◆ Written problem ◆
Write out all of the entries exactly, please.

◆ Exercise inputs ◆

----------------

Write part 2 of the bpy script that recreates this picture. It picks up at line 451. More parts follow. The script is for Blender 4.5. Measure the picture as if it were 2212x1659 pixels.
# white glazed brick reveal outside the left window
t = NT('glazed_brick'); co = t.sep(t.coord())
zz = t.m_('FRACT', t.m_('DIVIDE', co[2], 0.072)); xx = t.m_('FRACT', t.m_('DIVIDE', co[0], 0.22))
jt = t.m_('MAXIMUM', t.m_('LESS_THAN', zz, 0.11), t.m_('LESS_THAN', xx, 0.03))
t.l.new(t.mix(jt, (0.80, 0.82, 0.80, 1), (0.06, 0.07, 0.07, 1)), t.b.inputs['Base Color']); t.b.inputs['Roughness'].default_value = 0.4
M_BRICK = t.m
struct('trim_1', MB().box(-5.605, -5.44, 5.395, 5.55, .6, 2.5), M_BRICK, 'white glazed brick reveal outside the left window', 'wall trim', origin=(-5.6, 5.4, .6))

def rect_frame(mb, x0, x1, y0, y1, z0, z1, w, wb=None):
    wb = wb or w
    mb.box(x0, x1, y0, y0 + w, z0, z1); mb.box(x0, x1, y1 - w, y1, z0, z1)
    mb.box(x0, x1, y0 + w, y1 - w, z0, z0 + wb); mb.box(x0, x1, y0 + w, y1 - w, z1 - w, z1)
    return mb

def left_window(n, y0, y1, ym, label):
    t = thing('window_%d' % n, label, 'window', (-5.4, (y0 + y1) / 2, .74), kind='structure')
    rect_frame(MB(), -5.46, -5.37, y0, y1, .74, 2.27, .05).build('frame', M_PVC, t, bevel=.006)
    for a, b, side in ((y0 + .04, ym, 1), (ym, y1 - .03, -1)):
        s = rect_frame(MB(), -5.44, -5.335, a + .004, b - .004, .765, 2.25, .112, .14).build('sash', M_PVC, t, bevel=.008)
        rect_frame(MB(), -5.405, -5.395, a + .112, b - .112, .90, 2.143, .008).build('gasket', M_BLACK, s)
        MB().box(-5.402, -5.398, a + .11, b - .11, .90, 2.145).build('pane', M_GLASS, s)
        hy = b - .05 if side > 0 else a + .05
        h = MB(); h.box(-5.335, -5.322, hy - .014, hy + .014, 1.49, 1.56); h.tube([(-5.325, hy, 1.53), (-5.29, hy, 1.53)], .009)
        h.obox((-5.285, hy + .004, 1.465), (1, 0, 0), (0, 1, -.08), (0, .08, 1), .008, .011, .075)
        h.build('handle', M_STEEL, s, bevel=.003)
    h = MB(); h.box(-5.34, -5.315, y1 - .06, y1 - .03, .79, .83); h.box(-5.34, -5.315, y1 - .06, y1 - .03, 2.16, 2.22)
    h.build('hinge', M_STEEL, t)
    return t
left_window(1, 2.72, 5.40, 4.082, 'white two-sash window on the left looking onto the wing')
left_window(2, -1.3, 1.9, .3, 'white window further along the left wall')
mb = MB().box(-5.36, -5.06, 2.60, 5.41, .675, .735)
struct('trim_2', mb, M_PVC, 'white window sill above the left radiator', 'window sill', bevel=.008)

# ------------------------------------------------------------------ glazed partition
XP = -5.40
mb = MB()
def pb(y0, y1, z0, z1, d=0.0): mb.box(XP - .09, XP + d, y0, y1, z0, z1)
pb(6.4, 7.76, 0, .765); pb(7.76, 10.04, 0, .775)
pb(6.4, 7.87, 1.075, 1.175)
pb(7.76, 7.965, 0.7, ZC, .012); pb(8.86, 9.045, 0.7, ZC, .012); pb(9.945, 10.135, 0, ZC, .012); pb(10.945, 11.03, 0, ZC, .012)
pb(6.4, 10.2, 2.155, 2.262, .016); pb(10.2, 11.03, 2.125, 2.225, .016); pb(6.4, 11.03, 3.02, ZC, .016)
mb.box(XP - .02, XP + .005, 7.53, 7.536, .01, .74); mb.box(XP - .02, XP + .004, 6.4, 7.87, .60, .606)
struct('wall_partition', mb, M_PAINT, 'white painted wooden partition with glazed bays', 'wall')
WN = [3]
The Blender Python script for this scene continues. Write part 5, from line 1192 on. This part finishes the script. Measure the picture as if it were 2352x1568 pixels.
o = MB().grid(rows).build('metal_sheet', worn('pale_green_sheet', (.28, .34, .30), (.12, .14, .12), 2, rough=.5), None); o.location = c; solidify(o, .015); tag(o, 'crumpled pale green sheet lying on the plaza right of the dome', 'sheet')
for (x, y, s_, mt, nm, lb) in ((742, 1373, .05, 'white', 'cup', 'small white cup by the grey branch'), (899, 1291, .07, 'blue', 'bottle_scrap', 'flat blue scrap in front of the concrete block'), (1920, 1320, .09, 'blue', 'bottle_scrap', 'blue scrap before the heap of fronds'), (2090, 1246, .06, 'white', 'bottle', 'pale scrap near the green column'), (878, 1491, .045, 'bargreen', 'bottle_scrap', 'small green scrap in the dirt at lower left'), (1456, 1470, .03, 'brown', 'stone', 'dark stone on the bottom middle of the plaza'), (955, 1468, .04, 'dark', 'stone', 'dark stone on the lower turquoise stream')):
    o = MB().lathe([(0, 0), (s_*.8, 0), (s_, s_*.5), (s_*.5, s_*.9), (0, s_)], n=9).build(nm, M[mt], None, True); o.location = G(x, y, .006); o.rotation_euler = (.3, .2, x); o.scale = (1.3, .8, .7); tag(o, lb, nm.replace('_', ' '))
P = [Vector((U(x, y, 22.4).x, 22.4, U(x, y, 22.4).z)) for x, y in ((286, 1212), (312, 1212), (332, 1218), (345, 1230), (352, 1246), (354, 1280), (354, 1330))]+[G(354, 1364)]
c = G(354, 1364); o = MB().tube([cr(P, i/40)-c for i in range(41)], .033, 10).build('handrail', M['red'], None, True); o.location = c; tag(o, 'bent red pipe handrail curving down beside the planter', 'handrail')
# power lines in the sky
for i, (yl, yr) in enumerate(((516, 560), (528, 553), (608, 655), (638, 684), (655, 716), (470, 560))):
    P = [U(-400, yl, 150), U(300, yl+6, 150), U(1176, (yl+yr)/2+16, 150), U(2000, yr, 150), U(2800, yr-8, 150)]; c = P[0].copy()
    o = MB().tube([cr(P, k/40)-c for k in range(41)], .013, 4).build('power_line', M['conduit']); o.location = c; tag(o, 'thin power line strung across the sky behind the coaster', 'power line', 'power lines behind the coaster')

----------------

◆ Final result ◆
Write part 2 of the bpy script that recreates this picture. It picks up at line 451. More parts follow. The script is for Blender 4.5. Measure the picture as if it were 2212x1659 pixels.
# white glazed brick reveal outside the left window
t = NT('glazed_brick'); co = t.sep(t.coord())
zz = t.m_('FRACT', t.m_('DIVIDE', co[2], 0.072)); xx = t.m_('FRACT', t.m_('DIVIDE', co[0], 0.22))
jt = t.m_('MAXIMUM', t.m_('LESS_THAN', zz, 0.11), t.m_('LESS_THAN', xx, 0.03))
t.l.new(t.mix(jt, (0.80, 0.82, 0.80, 1), (0.06, 0.07, 0.07, 1)), t.b.inputs['Base Color']); t.b.inputs['Roughness'].default_value = 0.4
M_BRICK = t.m
struct('trim_1', MB().box(-5.605, -5.44, 5.395, 5.55, .6, 2.5), M_BRICK, 'white glazed brick reveal outside the left window', 'wall trim', origin=(-5.6, 5.4, .6))

def rect_frame(mb, x0, x1, y0, y1, z0, z1, w, wb=None):
    wb = wb or w
    mb.box(x0, x1, y0, y0 + w, z0, z1); mb.box(x0, x1, y1 - w, y1, z0, z1)
    mb.box(x0, x1, y0 + w, y1 - w, z0, z0 + wb); mb.box(x0, x1, y0 + w, y1 - w, z1 - w, z1)
    return mb

def left_window(n, y0, y1, ym, label):
    t = thing('window_%d' % n, label, 'window', (-5.4, (y0 + y1) / 2, .74), kind='structure')
    rect_frame(MB(), -5.46, -5.37, y0, y1, .74, 2.27, .05).build('frame', M_PVC, t, bevel=.006)
    for a, b, side in ((y0 + .04, ym, 1), (ym, y1 - .03, -1)):
        s = rect_frame(MB(), -5.44, -5.335, a + .004, b - .004, .765, 2.25, .112, .14).build('sash', M_PVC, t, bevel=.008)
        rect_frame(MB(), -5.405, -5.395, a + .112, b - .112, .90, 2.143, .008).build('gasket', M_BLACK, s)
        MB().box(-5.402, -5.398, a + .11, b - .11, .90, 2.145).build('pane', M_GLASS, s)
        hy = b - .05 if side > 0 else a + .05
        h = MB(); h.box(-5.335, -5.322, hy - .014, hy + .014, 1.49, 1.56); h.tube([(-5.325, hy, 1.53), (-5.29, hy, 1.53)], .009)
        h.obox((-5.285, hy + .004, 1.465), (1, 0, 0), (0, 1, -.08), (0, .08, 1), .008, .011, .075)
        h.build('handle', M_STEEL, s, bevel=.003)
    h = MB(); h.box(-5.34, -5.315, y1 - .06, y1 - .03, .79, .83); h.box(-5.34, -5.315, y1 - .06, y1 - .03, 2.16, 2.22)
    h.build('hinge', M_STEEL, t)
    return t
left_window(1, 2.72, 5.40, 4.082, 'white two-sash window on the left looking onto the wing')
left_window(2, -1.3, 1.9, .3, 'white window further along the left wall')
mb = MB().box(-5.36, -5.06, 2.60, 5.41, .675, .735)
struct('trim_2', mb, M_PVC, 'white window sill above the left radiator', 'window sill', bevel=.008)

# ------------------------------------------------------------------ glazed partition
XP = -5.40
mb = MB()
def pb(y0, y1, z0, z1, d=0.0): mb.box(XP - .09, XP + d, y0, y1, z0, z1)
pb(6.4, 7.76, 0, .765); pb(7.76, 10.04, 0, .775)
pb(6.4, 7.87, 1.075, 1.175)
pb(7.76, 7.965, 0.7, ZC, .012); pb(8.86, 9.045, 0.7, ZC, .012); pb(9.945, 10.135, 0, ZC, .012); pb(10.945, 11.03, 0, ZC, .012)
pb(6.4, 10.2, 2.155, 2.262, .016); pb(10.2, 11.03, 2.125, 2.225, .016); pb(6.4, 11.03, 3.02, ZC, .016)
mb.box(XP - .02, XP + .005, 7.53, 7.536, .01, .74); mb.box(XP - .02, XP + .004, 6.4, 7.87, .60, .606)
struct('wall_partition', mb, M_PAINT, 'white painted wooden partition with glazed bays', 'wall')
WN = [3]
The Blender Python script for this scene continues. Write part 5, from line 1192 on. This part finishes the script. Measure the picture as if it were 2352x1568 pixels.
o = MB().grid(rows).build('metal_sheet', worn('pale_green_sheet', (.28, .34, .30), (.12, .14, .12), 2, rough=.5), None); o.location = c; solidify(o, .015); tag(o, 'crumpled pale green sheet lying on the plaza right of the dome', 'sheet')
for (x, y, s_, mt, nm, lb) in ((742, 1373, .05, 'white', 'cup', 'small white cup by the grey branch'), (899, 1291, .07, 'blue', 'bottle_scrap', 'flat blue scrap in front of the concrete block'), (1920, 1320, .09, 'blue', 'bottle_scrap', 'blue scrap before the heap of fronds'), (2090, 1246, .06, 'white', 'bottle', 'pale scrap near the green column'), (878, 1491, .045, 'bargreen', 'bottle_scrap', 'small green scrap in the dirt at lower left'), (1456, 1470, .03, 'brown', 'stone', 'dark stone on the bottom middle of the plaza'), (955, 1468, .04, 'dark', 'stone', 'dark stone on the lower turquoise stream')):
    o = MB().lathe([(0, 0), (s_*.8, 0), (s_, s_*.5), (s_*.5, s_*.9), (0, s_)], n=9).build(nm, M[mt], None, True); o.location = G(x, y, .006); o.rotation_euler = (.3, .2, x); o.scale = (1.3, .8, .7); tag(o, lb, nm.replace('_', ' '))
P = [Vector((U(x, y, 22.4).x, 22.4, U(x, y, 22.4).z)) for x, y in ((286, 1212), (312, 1212), (332, 1218), (345, 1230), (352, 1246), (354, 1280), (354, 1330))]+[G(354, 1364)]
c = G(354, 1364); o = MB().tube([cr(P, i/40)-c for i in range(41)], .033, 10).build('handrail', M['red'], None, True); o.location = c; tag(o, 'bent red pipe handrail curving down beside the planter', 'handrail')
# power lines in the sky
for i, (yl, yr) in enumerate(((516, 560), (528, 553), (608, 655), (638, 684), (655, 716), (470, 560))):
    P = [U(-400, yl, 150), U(300, yl+6, 150), U(1176, (yl+yr)/2+16, 150), U(2000, yr, 150), U(2800, yr-8, 150)]; c = P[0].copy()
    o = MB().tube([cr(P, k/40)-c for k in range(41)], .013, 4).build('power_line', M['conduit']); o.location = c; tag(o, 'thin power line strung across the sky behind the coaster', 'power line', 'power lines behind the coaster')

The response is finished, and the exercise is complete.